_Task_. Quote every line from the top of the listing down to and including the line that contains "COL = SC.collection".

::::::::::

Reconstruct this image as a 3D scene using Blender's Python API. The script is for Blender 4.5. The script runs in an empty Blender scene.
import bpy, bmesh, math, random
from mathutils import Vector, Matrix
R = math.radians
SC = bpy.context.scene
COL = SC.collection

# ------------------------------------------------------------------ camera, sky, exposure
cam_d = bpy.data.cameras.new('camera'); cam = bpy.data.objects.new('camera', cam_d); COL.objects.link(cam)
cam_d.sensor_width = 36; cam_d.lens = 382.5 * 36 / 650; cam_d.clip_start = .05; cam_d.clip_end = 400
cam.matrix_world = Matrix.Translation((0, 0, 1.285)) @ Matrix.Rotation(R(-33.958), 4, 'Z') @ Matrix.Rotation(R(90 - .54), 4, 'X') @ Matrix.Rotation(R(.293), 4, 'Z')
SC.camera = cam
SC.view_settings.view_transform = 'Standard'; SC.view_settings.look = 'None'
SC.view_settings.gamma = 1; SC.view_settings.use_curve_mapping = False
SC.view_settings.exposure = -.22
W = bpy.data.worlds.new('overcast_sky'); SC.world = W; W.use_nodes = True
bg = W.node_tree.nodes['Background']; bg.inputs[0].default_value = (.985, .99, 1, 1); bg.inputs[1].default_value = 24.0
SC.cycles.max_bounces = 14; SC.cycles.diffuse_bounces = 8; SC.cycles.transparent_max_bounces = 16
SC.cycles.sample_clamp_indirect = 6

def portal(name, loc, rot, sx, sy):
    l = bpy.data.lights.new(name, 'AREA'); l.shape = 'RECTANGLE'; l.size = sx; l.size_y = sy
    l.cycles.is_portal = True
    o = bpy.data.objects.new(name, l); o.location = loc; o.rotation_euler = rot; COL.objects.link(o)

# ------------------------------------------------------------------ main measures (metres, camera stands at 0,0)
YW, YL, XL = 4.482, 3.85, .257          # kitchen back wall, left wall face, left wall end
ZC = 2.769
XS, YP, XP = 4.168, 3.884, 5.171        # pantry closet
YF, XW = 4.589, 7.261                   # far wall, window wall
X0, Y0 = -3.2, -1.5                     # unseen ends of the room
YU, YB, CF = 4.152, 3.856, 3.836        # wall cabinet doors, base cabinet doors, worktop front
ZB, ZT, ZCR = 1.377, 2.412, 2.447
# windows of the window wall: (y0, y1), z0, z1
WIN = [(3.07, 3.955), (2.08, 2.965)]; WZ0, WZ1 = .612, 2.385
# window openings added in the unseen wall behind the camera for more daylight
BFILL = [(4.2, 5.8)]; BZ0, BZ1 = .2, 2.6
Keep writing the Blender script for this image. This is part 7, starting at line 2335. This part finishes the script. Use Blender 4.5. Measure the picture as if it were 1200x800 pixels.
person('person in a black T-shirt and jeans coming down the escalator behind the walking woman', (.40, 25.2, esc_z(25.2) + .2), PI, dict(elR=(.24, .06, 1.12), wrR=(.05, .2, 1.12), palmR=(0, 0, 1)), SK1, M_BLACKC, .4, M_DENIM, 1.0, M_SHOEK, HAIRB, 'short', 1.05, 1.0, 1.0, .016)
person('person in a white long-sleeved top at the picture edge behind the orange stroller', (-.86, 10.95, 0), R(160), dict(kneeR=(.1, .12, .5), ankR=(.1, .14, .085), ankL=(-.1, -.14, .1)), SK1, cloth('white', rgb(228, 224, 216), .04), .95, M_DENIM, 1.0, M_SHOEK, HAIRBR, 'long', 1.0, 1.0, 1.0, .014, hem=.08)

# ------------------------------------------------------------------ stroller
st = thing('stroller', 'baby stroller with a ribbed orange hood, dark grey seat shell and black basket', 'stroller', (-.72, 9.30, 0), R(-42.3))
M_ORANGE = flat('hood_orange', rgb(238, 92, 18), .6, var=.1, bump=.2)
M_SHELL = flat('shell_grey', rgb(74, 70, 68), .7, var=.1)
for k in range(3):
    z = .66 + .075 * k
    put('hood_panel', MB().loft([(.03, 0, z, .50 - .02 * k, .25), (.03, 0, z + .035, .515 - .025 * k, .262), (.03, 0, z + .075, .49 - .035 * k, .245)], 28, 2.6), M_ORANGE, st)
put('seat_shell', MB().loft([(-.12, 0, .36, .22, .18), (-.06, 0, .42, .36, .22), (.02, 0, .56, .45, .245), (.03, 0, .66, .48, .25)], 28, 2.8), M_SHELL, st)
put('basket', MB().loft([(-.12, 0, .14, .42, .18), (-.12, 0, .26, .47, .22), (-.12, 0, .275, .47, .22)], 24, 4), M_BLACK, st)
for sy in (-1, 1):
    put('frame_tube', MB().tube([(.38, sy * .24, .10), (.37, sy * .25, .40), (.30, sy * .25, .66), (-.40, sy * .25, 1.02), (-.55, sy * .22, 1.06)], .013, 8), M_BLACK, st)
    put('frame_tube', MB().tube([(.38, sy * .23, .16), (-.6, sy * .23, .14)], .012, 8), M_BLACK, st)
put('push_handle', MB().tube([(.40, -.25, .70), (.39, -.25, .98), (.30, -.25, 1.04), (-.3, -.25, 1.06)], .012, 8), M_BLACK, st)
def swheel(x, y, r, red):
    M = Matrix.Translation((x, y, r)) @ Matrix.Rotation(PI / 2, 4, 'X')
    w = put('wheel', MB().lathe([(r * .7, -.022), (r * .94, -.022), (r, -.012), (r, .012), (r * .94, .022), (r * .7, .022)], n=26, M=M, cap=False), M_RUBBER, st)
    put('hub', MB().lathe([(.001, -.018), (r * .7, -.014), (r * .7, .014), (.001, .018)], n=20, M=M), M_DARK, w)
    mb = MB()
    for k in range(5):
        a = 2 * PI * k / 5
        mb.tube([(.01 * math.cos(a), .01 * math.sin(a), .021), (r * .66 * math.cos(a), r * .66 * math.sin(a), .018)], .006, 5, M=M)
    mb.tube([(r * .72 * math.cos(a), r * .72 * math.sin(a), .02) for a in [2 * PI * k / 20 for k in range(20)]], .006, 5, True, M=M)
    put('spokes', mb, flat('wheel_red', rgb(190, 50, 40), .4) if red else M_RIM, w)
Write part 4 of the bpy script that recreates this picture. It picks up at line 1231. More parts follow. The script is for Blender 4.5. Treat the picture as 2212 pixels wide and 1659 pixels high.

::::::::::

_Response_.
Reconstruct this image as a 3D scene using Blender's Python API. The script is for Blender 4.5. The script runs in an empty Blender scene.
import bpy, bmesh, math, random
from mathutils import Vector, Matrix
R = math.radians
SC = bpy.context.scene
COL = SC.collection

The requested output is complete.